Farmers angry about proposed power line path

SOUTHERN CALIFORNIA - Growers and ranchers in the southern reaches of California are posing the latest obstacle to the state's push for green power.

Facing the possibility of losing land to power transmission lines, they have urged state commissioners to avoid their property when selecting a route for a project linking consumers on the coast to renewable energy operations in the Southern California desert.

San Diego Gas & Electric Co. contends that stringing high-voltage lines over agricultural land in San Diego and Imperial counties as part of its $1.5-billion Sunrise Powerlink project is the most secure and economic way to deliver wind, solar and geothermal energy.

Farmers counter that utility profits from the project would come at their expense.

"They're going to come in and pay a few thousand dollars for the land they're taking and that's all you get. You lose the revenue from that land forever," said Katie Moretti, whose family has raised cattle for more than a century in San Diego County.

The dispute is part of a growing conflict between farmers and utilities, as California's mandate for power providers to boost their use of renewable energy prompts new projects across the state.

Apple growers in San Bernardino County are fighting a proposal by the Los Angeles Department of Water and Power to string transmission lines through their orchards to carry geothermal energy from inland sources.

The lines in San Diego and Imperial counties would idle at least 860 acres now used to raise cattle and grow wheat, alfalfa and other feed crops, according to California Public Utilities Commission documents.

The land would be used to accommodate transmission towers, access roads and other infrastructure needed for the project.

Karen Mills, a lawyer for the California Farm Bureau Federation, said the project's proponents vastly underestimate the acreage that could be impacted, because crop duster planes and tractors would have to steer clear of the power lines and towers, leaving more land unusable.

Imperial County farmer Doug Westmoreland said the lines proposed for his property could hamper production on hundreds of the 3,500 acres he farms.

"The actual power line footprint isn't that big, but it would be akin to having a post in the middle of a freeway," he said. "It creates havoc."

The commission must approve a final route for the lines before the utility can compel farmers to sell property through eminent domain.
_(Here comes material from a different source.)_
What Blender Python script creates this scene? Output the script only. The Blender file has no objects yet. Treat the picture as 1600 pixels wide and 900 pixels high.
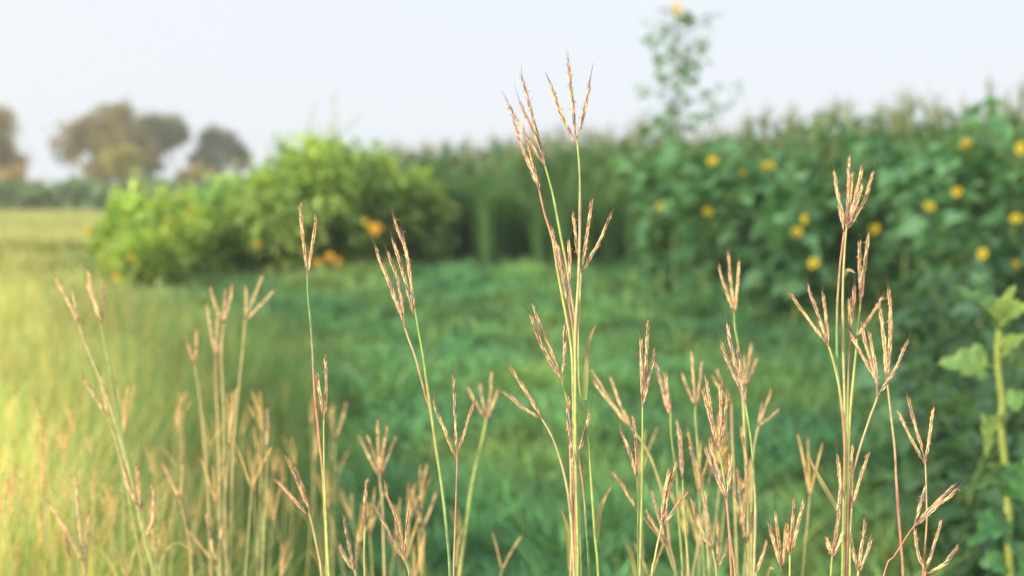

A final decision on the route could come in December.

The lines would stretch 150 miles through the center of the two counties and carry enough power for 750,000 homes. The utility would build the power line but buy the juice from a host of generating companies whose proposed plants harness energy from the sun, wind and underground heat.

The entire route would include 554 towers.

Some opponents of the plan are urging SDG&E to adopt an alternative route along an existing power line easement just north of the Mexico border that avoids most agricultural land.

But the utility said its preferred northern route offers more security by keeping the project separate from existing power lines and saves money because it goes through gentler terrain.

It also would pass closer to sources of underground geothermal energy near the Salton Sea, which might be tapped in the future.

"We have to connect the supply areas where the resources are at with the areas of consumption, and that's one of the big challenges we have here in California," said Mike Niggli, chief operating officer of Sempra Energy's utilities business, which includes SDG&E.